Monday, December 01, 2008

Advent: started on the Christmas baking ...

... and crafting a bit too!

Today, in our house anyway, was "Stir Up Monday" (primarily because we always seem to miss Stir Up Sunday!) We usually begin the Christmas treat-making the first week of Advent as some of our goodies need a few weeks to steep. On Stir-Up Monday, I have everyone who is home, stir the batter as the tradition states.
Today, we made Port Cake ... an amazing recipe from a friend in Australia that has prunes, currants, raisins, walnuts (and of course) Port. This cake is so deliciously moist and good after it sits for a few weeks (with additional Port poured over the top every few days). The recipe I used is below -- and it made 4 small loaves (roughly 5 x 3) and 1 larger loaf (roughly 4 x 8) and took 2-1/2 hours to cook:

(Original Source: recipe from Better Homes and Gardens 2002 but I’ve edited the recipe for my tastes (the original called for chocolate, but that was gilding the lily if you ask me!)

· 3 cups currants
· 3 cups raisins
· 3 cups pitted prunes
· 1 cup Port
· 1 cup butter, softened
· 1 tbsp vanilla extract
· 1 cup dark brown sugar
· 4 eggs
· Finely grated rind and juice of 1 orange
· 1/3 cup molasses
· 2 cups all-purpose flour
· 2 tsp baking powder
· 1 tbsp allspice
· 1 tbsp nutmeg
· 1 tbsp cinnamon
· 1 tbsp cloves
· 2 cups walnut halves
· Extra 1/2 cup port, for pouring over cake

This cake is chock-full of sweet, plump dried fruit that's been soaked in port, and it only improves with age. Make this cake on Stir-Up Monday (first Monday of Advent) each year so that it has time to develop its wonderful full flavor. Pour a little port over the cake every few days to give it extra depth and to help it stay moist. It will keep well in a container in a cool dry place or for longer storage, cover the cake well in plastic wrap and store it in the fridge.

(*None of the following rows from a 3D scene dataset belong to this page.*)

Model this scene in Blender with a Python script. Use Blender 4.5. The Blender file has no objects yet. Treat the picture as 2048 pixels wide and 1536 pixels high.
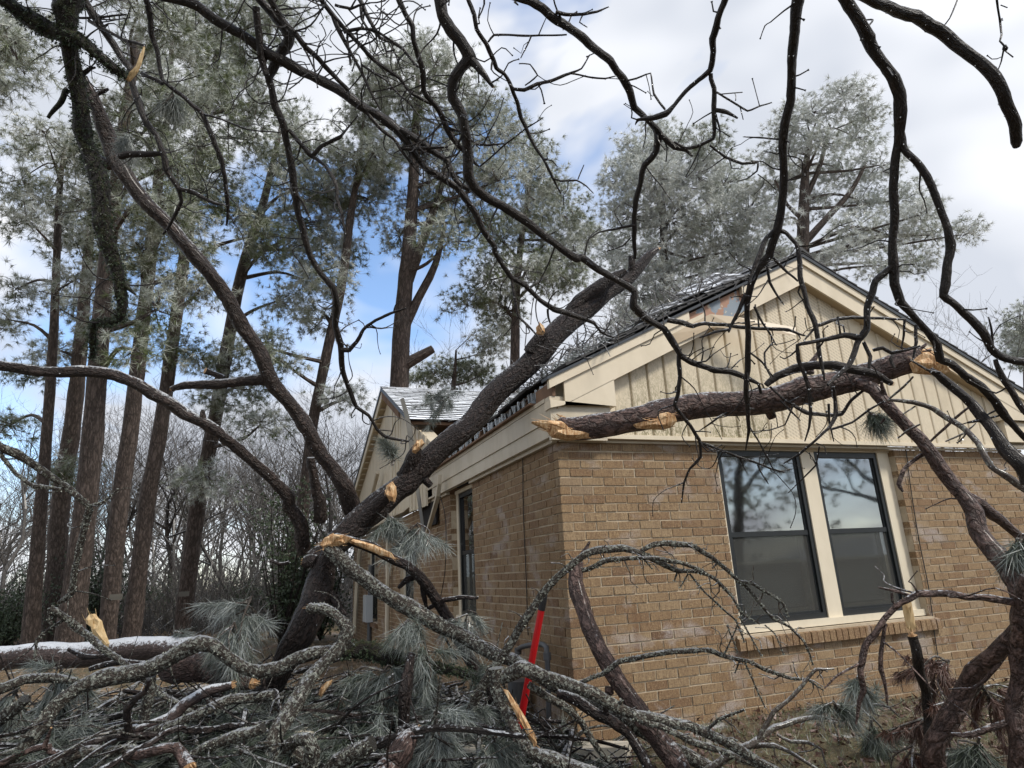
import bpy, math, random
import numpy as np
from mathutils import Vector, Matrix

# ------------------------------------------------------------------ camera
SC = bpy.context.scene
COL = SC.collection
FPX, PITCH, ROLL, YAW = 1299.31, 0.283223, -0.053683, 0.370672
CAM = np.array([-2.5143, -5.3993, 1.42])

def _basis():
    cp, sp = math.cos(PITCH), math.sin(PITCH)
    f = np.array([0, cp, sp]); r = np.array([1., 0, 0]); u = np.cross(r, f)
    cr, sr = math.cos(ROLL), math.sin(ROLL)
    r2 = cr*r + sr*u; u2 = -sr*r + cr*u
    c, s = math.cos(YAW), math.sin(YAW)
    H = np.array([[c, s, 0], [-s, c, 0], [0, 0, 1]])
    return H@r2, H@u2, H@f
CR, CU, CF = _basis()

def P(px, py, d):
    """point of the place seen at photo pixel (px,py), d metres in front of the camera"""
    return CAM + d*(CF + CR*(px-1024)/FPX - CU*(py-768)/FPX)
def P_Y(px, py, Y):
    r = P(px, py, 1)-CAM; return CAM + r*((Y-CAM[1])/r[1])
def P_X(px, py, X):
    r = P(px, py, 1)-CAM; return CAM + r*((X-CAM[0])/r[0])

cam = bpy.data.cameras.new('camera'); camo = bpy.data.objects.new('camera', cam); COL.objects.link(camo)
cam.sensor_width = 36; cam.lens = FPX/2048*36; cam.clip_start = .05; cam.clip_end = 1500
mw = Matrix.Identity(4)
for i in range(3):
    mw[i][0], mw[i][1], mw[i][2], mw[i][3] = CR[i], CU[i], -CF[i], CAM[i]
camo.matrix_world = mw
SC.cycles.max_bounces = 5; SC.cycles.diffuse_bounces = 2; SC.cycles.glossy_bounces = 2; SC.cycles.transmission_bounces = 4; SC.cycles.transparent_max_bounces = 8
SC.camera = camo

# ------------------------------------------------------------------ sky, sun, exposure
SUN_EL, SUN_AZ = math.radians(48), math.radians(140)      # azimuth clockwise from +Y
w = bpy.data.worlds.new('World'); SC.world = w; w.use_nodes = True
nt = w.node_tree; nt.nodes.clear()
def N(t, typ, **kw):
    n = t.nodes.new(typ)
    for k, v in kw.items(): setattr(n, k, v)
    return n
out = N(nt, 'ShaderNodeOutputWorld'); 
sky = N(nt, 'ShaderNodeTexSky', sky_type='NISHITA', sun_disc=False)
sky.sun_elevation = SUN_EL; sky.sun_rotation = SUN_AZ; sky.altitude = 100; sky.air_density = 1.0; sky.dust_density = .3; sky.ozone_density = 2.2
bg1 = N(nt, 'ShaderNodeBackground'); bg1.inputs['Strength'].default_value = .15
nt.links.new(sky.outputs[0], bg1.inputs[0])
tc = N(nt, 'ShaderNodeTexCoord')
mp = N(nt, 'ShaderNodeMapping'); mp.inputs['Scale'].default_value = (1, 1, 1.9); mp.inputs['Location'].default_value = (11.35, 25.81, 0.28)
nt.links.new(tc.outputs['Generated'], mp.inputs[0])
n1 = N(nt, 'ShaderNodeTexNoise'); n1.inputs['Scale'].default_value = 1.7; n1.inputs['Detail'].default_value = 5; n1.inputs['Roughness'].default_value = .52
n1.inputs['Distortion'].default_value = .3
nt.links.new(mp.outputs[0], n1.inputs['Vector'])
cr = N(nt, 'ShaderNodeValToRGB'); cr.color_ramp.elements[0].position = .35; cr.color_ramp.elements[1].position = .45
nt.links.new(n1.outputs[0], cr.inputs[0])
n2 = N(nt, 'ShaderNodeTexNoise'); n2.inputs['Scale'].default_value = 2.3; n2.inputs['Detail'].default_value = 3
nt.links.new(mp.outputs[0], n2.inputs['Vector'])
c2 = N(nt, 'ShaderNodeValToRGB')
c2.color_ramp.elements[0].position = .42; c2.color_ramp.elements[0].color = (.66, .70, .78, 1)
c2.color_ramp.elements[1].position = .66; c2.color_ramp.elements[1].color = (1.12, 1.13, 1.16, 1)
nt.links.new(n2.outputs[0], c2.inputs[0])
bg2 = N(nt, 'ShaderNodeBackground'); bg2.inputs['Strength'].default_value = .60
nt.links.new(c2.outputs[0], bg2.inputs[0])
mx = N(nt, 'ShaderNodeMixShader')
nt.links.new(cr.outputs[0], mx.inputs[0]); nt.links.new(bg1.outputs[0], mx.inputs[1]); nt.links.new(bg2.outputs[0], mx.inputs[2])
nt.links.new(mx.outputs[0], out.inputs[0])

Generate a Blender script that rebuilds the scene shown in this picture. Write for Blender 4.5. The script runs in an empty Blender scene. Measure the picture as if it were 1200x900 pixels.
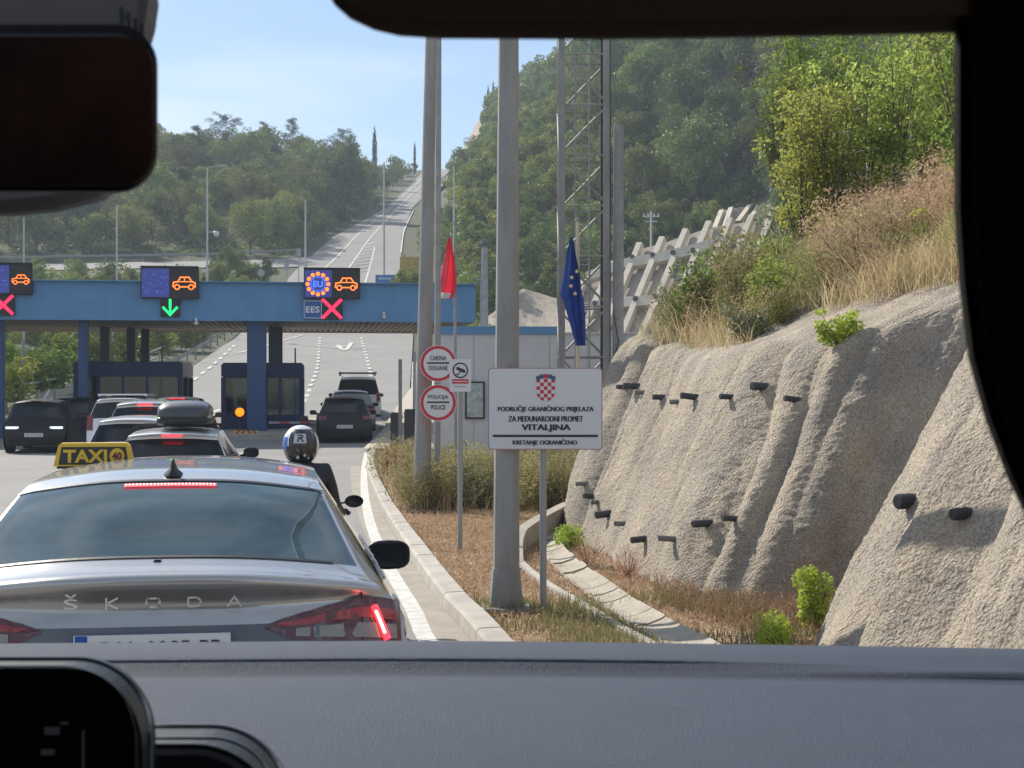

NOTE: Yes, the tablespoon measurements given for the spices are correct. Extra spices give a wonderful flavor to the cake.

Here's how
· Put currants and raisins in a large bowl. Cut up prunes with scissors and add to bowl. Add Port and mix well. Leave to stand for at least two hours, stirring occasionally.
· Preheat oven to 325F. Spray the pans (I used 4 small loaf and 1 larger loaf pan) with cooking spray.
· Cream softened butter. Add vanilla and beat for a minute longer. Add brown sugar and beat until the mixture is light and creamy. Add the eggs one at a time, beating well after each addition.
· Add the creamed mixture to the fruit. Add the orange rind, juice and molasses and stir to combine. Sift the flours and spices and add the sifted dry ingredients and walnuts to the mixture. Stir with a wooden spoon until just combined. Don’t overstir as you’ll get a very dry cake.
· Spoon the mixture evenly into the prepared pans. Tap pan gently on the table to settle the mixture. Smooth the surface of the cake mixture with the back of a wooden spoon. Bake for 2-1/2 to 3 hours or until a toothpick comes out clean when inserted in the center of the cake. Remove cake from oven to cooling rack; pour extra Port over the tops of each loaf and cover with a towel until the next morning. When the cakes are completely cool, cover with foil, plastic wrap or a plastic lid and store in a cool, dry spot.
In addition to kicking off the baking ... we also started our crafting. BamBam and Kotch started making the felt-foam soldiers that BamBam has decided will go on everyone's packages.
Jesse Tree tonight now has two ornaments on it ... the beeswax candle is burning WAY too fast on the Advent Wreath and we are still waiting for delivery of our advent calendar. Other than that ... we're having a wonderful start to our Advent (after all, we made it to daily Mass this morning -- so what else do we need?)
BTW, normally I would have also made traditional fruitcake (either dark or light) tonight, but there is no candied fruit to be found in Northern Virginia! Isn't that odd? Nada ... zilch ... none! And I really like my fruitcake, too. I guess I'll just have to satisfy myself with the rather dense, Port-soaked Port Cake and forget the rather dense, Bourbon-soaked fruit cake!


Alice Gunther said...

Gorgeous, Mary! I could go for some port cake right now!

Debbie said...

The port cake sounds yummy! (I think you may have made it for us before, ya?) Anyway, thanks for sharing the recipe.

Dried fruit was rather difficult to find in Colorado as well, but I asked the produce guy at King Soopers the other day and he showed me where it was ('cause I couldn't find it myself).

Anne (aussieannie) said...

I haven't even bought ingredients yet....I'd really, really like that cuppa - with a nice slice of port cake!!

Frank, Mike said...

Yes, thats true, the tablespoon measurements given for the spices are correct. Extra spices give a wonderful flavor to the cake.